[Prompt]
Set down, exactly as written, the lines from the top of the data to the line that holds "from mathutils import Vector, Matrix", and omit the pictures.

━━━━━━━━━━

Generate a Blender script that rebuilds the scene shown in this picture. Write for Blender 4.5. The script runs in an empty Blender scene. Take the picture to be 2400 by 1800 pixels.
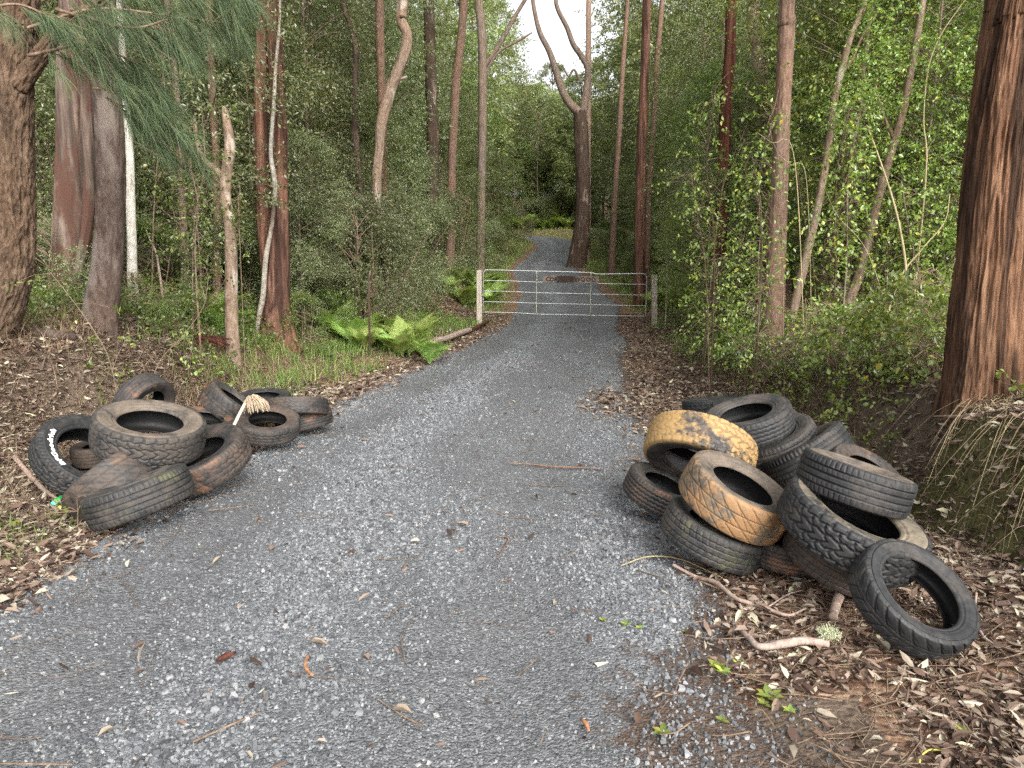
import bpy, math, random
import numpy as np
from mathutils import Vector, Matrix

# ------------------------------------------------------------------ camera, sky, sun, exposure
SC = bpy.context.scene
COL = SC.collection
F, CU, CV, CAMH, PITCH = 1700.0, 1200.0, 900.0, 1.6, math.radians(9.16)
cam_data = bpy.data.cameras.new("camera")
cam_data.sensor_width = 36.0
cam_data.lens = F / 2400.0 * 36.0
cam_data.clip_start = 0.05
cam_data.clip_end = 2000.0
cam = bpy.data.objects.new("camera", cam_data)
COL.objects.link(cam)
cam.location = (0, 0, CAMH)
cam.rotation_euler = (math.pi / 2 - PITCH, 0, 0)
SC.camera = cam

SUN_EL, SUN_AZ = math.radians(36), math.radians(158)      # overcast: a very soft sun behind the camera
w = bpy.data.worlds.new("World"); SC.world = w; w.use_nodes = True
nt = w.node_tree; nt.nodes.clear()
sky = nt.nodes.new("ShaderNodeTexSky"); sky.sky_type = 'NISHITA'; sky.sun_disc = False
sky.sun_elevation = SUN_EL; sky.sun_rotation = SUN_AZ
sky.air_density = 1.0; sky.dust_density = 4.0; sky.ozone_density = 1.0
hsv = nt.nodes.new("ShaderNodeHueSaturation"); hsv.inputs['Saturation'].default_value = 0.18   # cloud cover
bg = nt.nodes.new("ShaderNodeBackground"); bg.inputs['Strength'].default_value = 0.15
wo = nt.nodes.new("ShaderNodeOutputWorld")
nt.links.new(sky.outputs[0], hsv.inputs['Color']); nt.links.new(hsv.outputs[0], bg.inputs['Color'])
nt.links.new(bg.outputs[0], wo.inputs['Surface'])

sun_data = bpy.data.lights.new("sun", 'SUN'); sun_data.energy = 1.5; sun_data.angle = math.radians(40)
sun_data.color = (1.0, 0.97, 0.92)
sun = bpy.data.objects.new("sun", sun_data); COL.objects.link(sun)
sdir = Vector((math.cos(SUN_EL) * math.sin(SUN_AZ), math.cos(SUN_EL) * math.cos(SUN_AZ), math.sin(SUN_EL)))
sun.rotation_euler = sdir.to_track_quat('Z', 'Y').to_euler()

SC.view_settings.view_transform = 'Standard'
SC.view_settings.look = 'None'
SC.view_settings.exposure = 1.5
SC.view_settings.gamma = 1.0
SC.view_settings.use_curve_mapping = False
SC.render.engine = 'CYCLES'
SC.cycles.max_bounces = 9
SC.cycles.diffuse_bounces = 7
SC.cycles.glossy_bounces = 2
SC.cycles.transmission_bounces = 6
SC.cycles.transparent_max_bounces = 4
SC.cycles.caustics_reflective = False
SC.cycles.caustics_refractive = False
SC.cycles.use_denoising = False

rng = np.random.default_rng(7)
random.seed(7)
PI = math.pi

# ------------------------------------------------------------------ photo pixel -> ray
FWD = np.array([0, math.cos(PITCH), -math.sin(PITCH)])
UPV = np.array([0, math.sin(PITCH), math.cos(PITCH)])
RGT = np.array([1.0, 0, 0])
CAMP = np.array([0, 0, CAMH])

def ray(u, v):
    return FWD + (u - CU) / F * RGT - (v - CV) / F * UPV

K = 2400.0 / 2212.0
def at(u, v, Y):
    """world point at distance Y along the road whose photo position is (u, v), 2400 px wide"""
    d = ray(u, v)
    return CAMP + d * (Y / d[1])
def atd(x, y, Y):
    return at(x * K, y * K, Y)

# ------------------------------------------------------------------ noise
def _hash(ix, iy, iz, seed):
    h = (ix.astype(np.int64) * 374761393 + iy.astype(np.int64) * 668265263 + iz.astype(np.int64) * 2147483647 + seed * 144665) & 0xffffffff
    h = ((h ^ (h >> 13)) * 1274126177) & 0xffffffff
    h = h ^ (h >> 16)
    return (h & 0xffff) / 65535.0
def vnoise(x, y, z=None, seed=0):
    x = np.asarray(x, float); y = np.asarray(y, float)
    z = np.zeros_like(x) if z is None else np.asarray(z, float)
    ix, iy, iz = np.floor(x), np.floor(y), np.floor(z)
    fx, fy, fz = x - ix, y - iy, z - iz
    fx, fy, fz = [f * f * (3 - 2 * f) for f in (fx, fy, fz)]
    r = 0
    for a in (0, 1):
        for b in (0, 1):
            for c in (0, 1):
                wgt = (fx if a else 1 - fx) * (fy if b else 1 - fy) * (fz if c else 1 - fz)
                r = r + wgt * _hash(ix + a, iy + b, iz + c, seed)
    return r * 2 - 1
def fbm(x, y, z=None, octv=4, seed=0, gain=0.5):
    r, a, f = 0, 1.0, 1.0
    for o in range(octv):
        r = r + a * vnoise(np.asarray(x) * f, np.asarray(y) * f, None if z is None else np.asarray(z) * f, seed + o * 17)
        a *= gain; f *= 2.03
    return r
def smooth(a, b, x):
    t = np.clip((x - a) / (b - a), 0, 1)
    return t * t * (3 - 2 * t)

# ------------------------------------------------------------------ road centre line and terrain
CL = np.array([(-0.95, -6, 0), (-0.82, -1, 0), (-0.75, 2, 0), (-0.68, 4, 0), (-0.5, 6.5, 0), (-0.05, 10, 0), (0.6, 14, 0), (1.4, 20, .06),
               (1.95, 26, .5), (1.9, 32, .95), (1.75, 37, 1.35), (2.2, 43, 1.85), (3.1, 50, 2.6), (3.4, 56, 3.4), (1.8, 61.5, 4.1), (-3, 65, 4.4),
               (-14, 66, 4.8), (-30, 66, 5.2)], float)
def catmull(P, n):
    P = np.asarray(P, float)
    Q = np.vstack([2 * P[0] - P[1], P, 2 * P[-1] - P[-2]])
    out = []
    for i in range(1, len(Q) - 2):
        t = np.linspace(0, 1, n, endpoint=False)[:, None]
        p0, p1, p2, p3 = Q[i - 1], Q[i], Q[i + 1], Q[i + 2]
        out.append(0.5 * (2 * p1 + (p2 - p0) * t + (2 * p0 - 5 * p1 + 4 * p2 - p3) * t ** 2 + (3 * p1 - p0 - 3 * p2 + p3) * t ** 3))
    out.append(P[-1][None])
    return np.vstack(out)
CLP = catmull(CL, 24)
_tan = np.gradient(CLP[:, :2], axis=0); _tan /= np.linalg.norm(_tan, axis=1)[:, None]
_nor = np.stack([_tan[:, 1], -_tan[:, 0]], 1)          # to the right of travel
CLS = np.concatenate([[0], np.cumsum(np.linalg.norm(np.diff(CLP[:, :2], axis=0), axis=1))])
HWT = lambda y: np.interp(y, [0, 6, 14, 20, 40, 60], [1.75, 1.78, 1.62, 1.58, 1.68, 1.65])

def lateral(x, y):
    """signed distance from the centre line, road height there, arc length"""
    x = np.asarray(x, float).ravel(); y = np.asarray(y, float).ravel()
    d = np.empty(len(x)); zr = np.empty(len(x)); s = np.empty(len(x))
    for i in range(0, len(x), 20000):
        X = x[i:i + 20000, None] - CLP[None, :, 0]; Y = y[i:i + 20000, None] - CLP[None, :, 1]
        D = X * X + Y * Y
        j = D.argmin(1); r = np.arange(len(j))
        lat = X[r, j] * _nor[j, 0] + Y[r, j] * _nor[j, 1]
        lon = X[r, j] * _tan[j, 0] + Y[r, j] * _tan[j, 1]
        dist = np.sqrt(D[r, j])
        d[i:i + 20000] = np.sign(lat) * np.maximum(np.abs(lat), np.sqrt(np.maximum(dist ** 2 - np.clip(np.abs(lon), 0, .3) ** 2, 0)))
        slope = np.gradient(CLP[:, 2], CLS)[j]
        zr[i:i + 20000] = CLP[j, 2] + slope * np.clip(lon, -.4, .4)
        s[i:i + 20000] = CLS[j] + lon
    return d, zr, s

def terrain_raw(x, y):
    shp = np.shape(x)
    x = np.asarray(x, float).ravel(); y = np.asarray(y, float).ravel()
    d, zr, s = lateral(x, y)
    zr = np.where(y > 62, np.interp(y, CLP[:330, 1], CLP[:330, 2]) * smooth(90, 62, y) + 4.6 * smooth(62, 90, y), zr) if False else zr
    hw = HWT(y)
    e = np.abs(d) - hw
    n1 = fbm(x * .9, y * .9, octv=4, seed=3); n2 = fbm(x * 3.5, y * 3.5, octv=3, seed=9)
    # left bank
    a0 = np.interp(y, [0, 4, 7, 9, 12, 20, 30], [1.2, 1.15, 1.1, 1.2, 1.5, 1.1, 1.0]) + .18 * n1
    a1 = a0 + np.interp(y, [0, 6, 9, 12, 20], [1.1, .85, 1.1, 1.7, 1.6])
    hh = np.interp(y, [0, 4, 7, 10, 13, 20, 30, 60], [.75, .8, .95, .72, .55, .75, .8, .5])
    L = .10 * smooth(.2, 1.0, e) + hh * smooth(a0, a1, e) + .045 * np.clip(e - a1, 0, 14)
    # right bank
    b0 = np.interp(y, [0, 3, 5, 7, 9, 14, 20, 30], [1.75, 1.6, 1.55, 1.2, 1.0, 1.2, 1.6, 1.2]) + .10 * n1
    b1 = b0 + np.interp(y, [0, 3.2, 4.2, 6, 9, 14], [.5, .35, .3, .55, .9, 1.4])
    hr = np.interp(y, [0, 3, 4, 7, 9, 14, 20, 30, 60], [.6, .66, .76, .68, .48, .3, .25, .5, .6])
    R = .03 * smooth(.1, 1.0, e) + hr * smooth(b0, b1, e) + .03 * np.clip(e - b1, 0, 14)
    off = np.where(d < 0, L, R)
    rough = smooth(.0, .8, e)
    z = zr + np.where(e > 0, off, 0) + rough * (.05 * n1 + .022 * n2) + .01 * n1
    z = z - .05 * smooth(.02, -.2, e) * 1.0                           # the bed under the road sheet
    z = z + np.where(y > 70, (y - 70) * .11, 0) * smooth(70, 90, y)
    return z.reshape(shp)

GX = np.concatenate([np.arange(-130, -30, 4.), np.arange(-30, -7, .6), np.arange(-7, 7, .07), np.arange(7, 30, .6), np.arange(30, 131, 4.)])
GY = np.concatenate([np.arange(-40, -2, 2.), np.arange(-2, 1, .25), np.arange(1, 13, .07), np.arange(13, 30, .2), np.arange(30, 75, .5), np.arange(75, 221, 5.)])
_XX, _YY = np.meshgrid(GX, GY)
_ZZ = terrain_raw(_XX, _YY)
def H(x, y):
    """terrain height, bilinear on the very grid the ground mesh uses"""
    x = np.asarray(x, float); y = np.asarray(y, float)
    i = np.clip(np.searchsorted(GX, x) - 1, 0, len(GX) - 2); j = np.clip(np.searchsorted(GY, y) - 1, 0, len(GY) - 2)
    fx = np.clip((x - GX[i]) / (GX[i + 1] - GX[i]), 0, 1); fy = np.clip((y - GY[j]) / (GY[j + 1] - GY[j]), 0, 1)
    return (_ZZ[j, i] * (1 - fx) * (1 - fy) + _ZZ[j, i + 1] * fx * (1 - fy) + _ZZ[j + 1, i] * (1 - fx) * fy + _ZZ[j + 1, i + 1] * fx * fy)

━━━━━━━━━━

[Task solution]
Generate a Blender script that rebuilds the scene shown in this picture. Write for Blender 4.5. The script runs in an empty Blender scene. Take the picture to be 2400 by 1800 pixels.
import bpy, math, random
import numpy as np
from mathutils import Vector, Matrix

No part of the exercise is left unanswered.